Overall, the statement gave no additional languages on the dovish side which some market participants are looking for. March is still the generally expected time for Fed to taper the stimulus. However, there are some speculations after the statement that Fed would cut back the asset purchase as soon as in January. According to Citigroup, the chance of January tapering rose to 45%, up from 25% before yesterday's statement. But again, it should noted that Yellen would likely take over Bernanke's job as Fed chairman in January. And, seen as more dovish than Bernanke, it's more likely for Yellen to keep stimulus longer than currently expected, than pushing the tapering schedule ahead.
S&P 500 close mildly down by -8.64 pts after hitting a new record intraday high at 1775.22. DOW also closed down -61.59 pts after hitting a new record intraday high at 15721.00. Treasury yield gained with 10 year yield closing mildly higher at 2.527%. Dollar index jumped to as high as 79.90 be failed to take out 80 level and is back at 79.70 at the time of writing. Dollar extended recovery against other major currencies.
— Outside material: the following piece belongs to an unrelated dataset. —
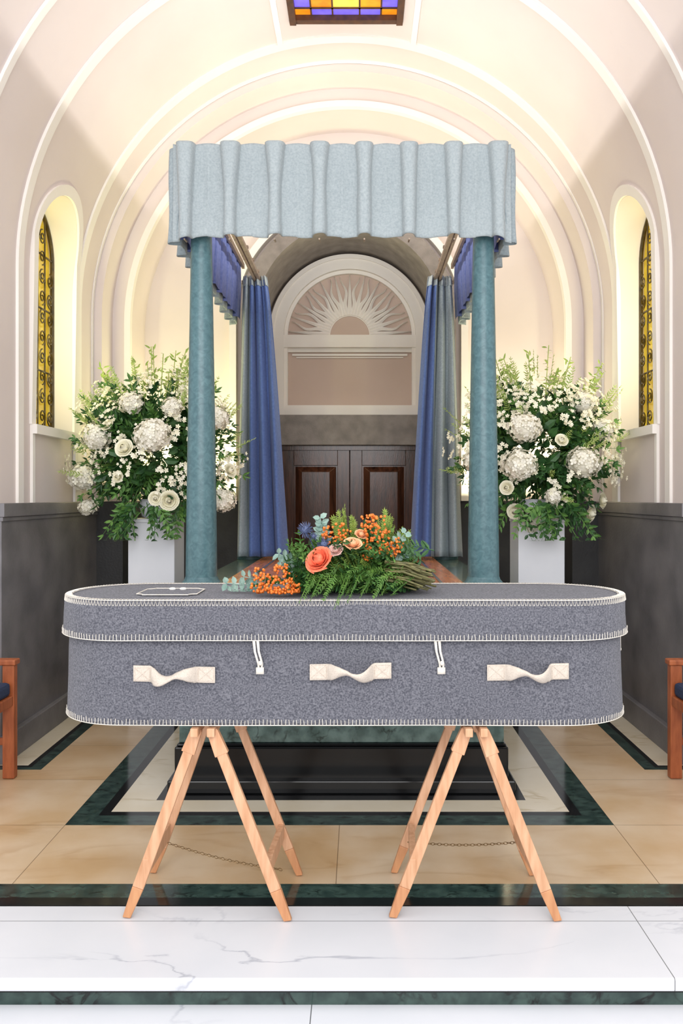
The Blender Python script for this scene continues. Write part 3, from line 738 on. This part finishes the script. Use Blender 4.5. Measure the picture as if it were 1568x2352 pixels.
for (bx_,by_,px,py) in ((720,1310,640,1272),(710,1300,655,1303),(715,1305,645,1290),(755,1270,735,1190),(745,1270,740,1205),(620,1345,530,1358),(640,1350,520,1340),(650,1340,560,1325),(640,1355,545,1368),(870,1290,930,1225),(890,1290,925,1270),(735,1260,738,1200)):
    b=W(bx_,by_,3.2); t=W(px,py,3.2); d=t-b
    n=6
    eu.tube([b,t],.0018,5)
    for k in range(2,n+1):
        p=b+d*k/n
        for sg in(-1,1):
            dd=(d.normalized()*.4+Vector((-d.z,U(-.2,.2)*d.length,d.x)).normalized()*sg)
            eu.leaf(p,dd,(U(-.9,.9),-1,U(-.3,1.2)),.032*U(.7,1.1),.028*U(.7,1),0,.05)
for m_ in (fo,fe,so,eu): cl(m_)
fo.obj('foliage',M['leafd'],bq,kind='stuff'); fe.obj('fern',M['fern'],bq,kind='stuff'); so.obj('goldenrod',M['solid'],bq,kind='stuff'); eu.obj('eucalyptus',M['euc'],bq,kind='stuff',label='grey-green eucalyptus leaves')
f2=MB()
for i in range(90):
    px=U(650,900); tipto(f2,px,U(1225,1355)-max(0,(px-700)/10),U(3.05,3.3),6,.042,.02,base=W(px+U(10,70),1320,3.25))
for (px,py) in ((590,1310),(600,1330),(680,1250),(690,1262),(585,1345),(700,1255)): tipto(f2,px,py,3.15,7,.02,.018,base=W(px+50,1335,3.2))
cl(f2); f2.obj('light_foliage',M['leaf'],bq,kind='stuff')
be=MB()
for (px,py,s_) in ((858,1208,26),(848,1194,18),(872,1228,22),(852,1246,18),(880,1258,15),(912,1250,14),(910,1268,12),(768,1226,24),(790,1234,16),(752,1230,12),(640,1318,22),(622,1340,24),(650,1352,24),(608,1362,18),(668,1366,20),(600,1318,16),(635,1368,18),(665,1330,18),(680,1352,12),(590,1352,14),(845,1272,14),(775,1252,12)):
    Y=3.10 if px<700 else 3.17
    c_=W(px,py,Y)
    for k in range(int(s_*1.3)):
        q=c_+Vector((U(-1,1),U(-1,1),U(-1,1)))*s_/1900*Y
        if q.z<TP+.006 : q.z=TP+.006+R()*.01
        be.ball(q,U(.0042,.0068),0,7,5)
be.obj('berries',M['berry'],bq,smooth=True,kind='stuff',label='clusters of small orange berries')
for (px,py,r,m_,ax,Y) in ((730,1284,32,'orange',(-.5,-.8,.6),3.07),(810,1247,21,'peach',(.1,-.6,.9),3.10),(770,1262,17,'blush',(-.2,-.8,.7),3.12),(830,1226,15,'peach',(.3,-.7,.9),3.2)):
    mb=MB(); mb.rose(W(px,py,Y),r*Y/F,ax); mb.obj('rose_bloom',M[m_],bq,smooth=True,label={'orange':'coral orange rose','peach':'peach rose','blush':'pale blush flower'}[m_])
for (px,py,r) in ((701,1217,17),(744,1249,15),(720,1232,9)):
    c_=W(px,py,3.12); mb=MB(); rr=r*3.18/F; mb.ball(c_,rr*.55,0,10,7)
    for k in range(70):
        d=Vector((U(-1,1),U(-1,1),U(-1,1))).normalized(); mb.leaf(c_+d*rr*.45,d,d.orthogonal(),rr*.75,rr*.14)
    mb.tube([c_,W(px+40,1300,3.2)],.002,5)
    mb.obj('thistle',M['thistle'],bq,label='spiky blue thistle head')
st=MB()
for i in range(60):
    k=R(); a=W(U(875,905),1285+k*48,U(3.08,3.28)); b=W(U(955,1004),1306+k*50,U(3.06,3.28)); 
    a.z=max(a.z,TP+.012); b.z=max(b.z,TP+.006); mid=(a+b)/2+Vector((0,0,U(0,.012)))
    st.tube([a,mid,b],U(.0028,.0045),6)
    if R()<.4: st.leaf(mid,b-a+Vector((0,U(-.1,.1),U(-.02,.05))),(0,0,1),.03,.006)
st.obj('stems',M['stem'],bq,smooth=True,kind='stuff',label='bundle of cut green stems')
# ------------------------------------------------------------ chairs
def chair(sd,label):
    e=empty('chair',(sd*2.02,4.35,0),label,'chair',group='wooden side chairs')
    def b(name,m_,a,c_,*r,bev=.006,lab=None):
        mb=MB(); x0,x1=sorted((sd*a,sd*c_)); mb.box(x0,x1,*r); o=mb.obj(name,M[m_],e,bevel=bev)
        if lab:o['label']=lab
    for y in (4.11,4.50):
        b('leg','chairwood',1.785,1.85,y,y+.05,.002,.62)
        b('leg','chairwood',2.22,2.27,y,y+.05,.002,.95)
        b('armrest','chairwood',1.775,2.25,y-.01,y+.06,.62,.65)
    b('seat','chairwood',1.79,2.26,4.12,4.54,.40,.455)
    b('cushion','navy',1.80,2.22,4.16,4.50,.455,.53,bev=.02,lab='navy blue seat cushion')
    b('backrest','chairwood',2.225,2.26,4.16,4.50,.75,.93)
    b('stretcher','chairwood',1.80,2.25,4.515,4.535,.18,.22)
chair(-1,'reddish wooden armchair with navy cushion beside stone wall'); chair(1,'reddish wooden armchair with navy seat cushion near wainscot')
# ------------------------------------------------------------ lights
def area(name,loc,rot,sx,sy,power,col,spread=None):
    l=bpy.data.lights.new(name,'AREA'); l.shape='RECTANGLE'; l.size=sx; l.size_y=sy; l.energy=power; l.color=col
    if spread: l.spread=math.radians(spread)
    o=bpy.data.objects.new(name,l); o.location=loc; o.rotation_euler=rot; sc.collection.objects.link(o); return o
pi=math.pi
area('canopy_uplight',(0,5.4,2.95),(pi,0,0),.08,1.7,34,(1,.98,.93))
for sd in (-1,1):
    area('recess_uplight',(sd*1.32,6.95,1.56),(pi-.08,0,0),.6,.18,24,(1,.97,.50) if sd<0 else (1,.93,.60))
    area('window_reveal_light',(sd*2.085,5.335,2.75),(pi/2,0,0),.12,1.2,9,(.98,1,.52) if sd<0 else (1,.97,.58))  # added lamp hidden by the near jamb, brightens the far side of the reveal
area('nave_light',(0,-1.2,3.2),(math.radians(68),0,0),4.5,2.5,185,(1,.99,.99))  # fill added behind the camera for even brightness, no nave fitting
area('nave_ceiling_light',(0,2.2,4.6),(math.radians(12),0,0),3.0,1.6,14,(1,.98,.97))  # unseen fill overhead, tilted forward, no ceiling fitting
w=bpy.data.worlds.new('World'); sc.world=w; w.use_nodes=True
bg=w.node_tree.nodes['Background']; bg.inputs[0].default_value=(.99,.99,1,1); bg.inputs[1].default_value=1.2
sc.view_settings.view_transform='Standard'
# ------------------------------------------------------------ camera
cd=bpy.data.cameras.new('Camera'); cam=bpy.data.objects.new('Camera',cd); sc.collection.objects.link(cam)
cam.location=(CX,0,CZ); cam.rotation_euler=(pi/2,0,0); cd.sensor_fit='VERTICAL'; cd.sensor_height=36; cd.lens=F*36/2352
cd.shift_x=-(VX-784)/2352; cd.shift_y=-(1176-HY)/2352; cd.clip_start=.05
sc.camera=cam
But the more notable development was seen in USD/JPY, which took out 94.48 minor resistance and is likely heading back to 99 level.
New Zealand dollar has been soft after RBNZ left the OCR unchanged at 2.50% as widely expected. An important point to note is that, in the statement, governor Wheeler noted that "sustained strength in the exchange rate that leads to lower inflationary pressure would provide the bank with greater flexibility as to the timing and magnitude of future increases in the OCR." Nonetheless, Wheeler also mentioned that the exchange rate "remains high and is a headwind to the traded goods sector." And, he also reiterated that increase in rate "will likely be required next year".
On the data front, Australian dollar was supported by strong housing data which saw 14.4% mom jump in building approvals in September. Import price index rose 6.1% qoq in Q3. New Zealand building permits rose 1.4% mom in September while NBNZ business confidence dropped to 53.2 in October. Japan PMI manufacturing improved to 54.2 in October. UK Gfk consumer sentiment dropped to -11 in October. German retail sales, Italian unemployment, Eurozone unemployment CPI, Canada GDP, US jobless claims and Chicago PMI will be leased later today.